We have a rocket and real satellite debris in the main building, and some space instruments currently being built and tested in the clean room. The lab has a strong history in space science – the number of space projects MSSL have been involved in and contributed to over the years stands at more than 270. We also have our very own swimming pool on site!

Good news for new students is that the new student flat (Ariel House) is now in use. All the furniture in the rooms is very good (and new), and the rooms are quite big. We have kitchens and washrooms to share, as well as a lovely common room containing a smart TV and a big round table.  As for applying for a room in Ariel House, there is no formal procedure but you may want to contact our postgraduate administrator (Jane Salton) as soon as you receive your PhD offer, as there are only seven rooms available.”

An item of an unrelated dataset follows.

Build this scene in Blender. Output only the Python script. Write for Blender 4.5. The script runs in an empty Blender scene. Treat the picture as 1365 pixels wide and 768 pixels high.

Denis: “There is an agreement between the lab and University of Surrey that allows us to take courses at their campus in the nearby town of Guildford (which is much closer to lab than the many of the courses offered by UCL in central London) – and students don’t have to pay to attend these.  Over the last few months, I have been taking an English course there, and I’m planning to take other courses in the future.”

Ellis: “One good point from the funding side is that UK PhD students are paid at the London rate (despite the lab being outside of London), which is a bit more than the standard UK PhD stipend. This makes things slightly easier financially, helped also by paid student jobs around the lab sometimes available (cleaning the ‘clean room’ or marking work, for example).

Overall, I think MSSL is a great place to consider for a PhD. You can learn a lot here, and it’s a good place to start off in research. There is a good record for PhD graduates getting jobs in many different areas – including a number who stay on in research.”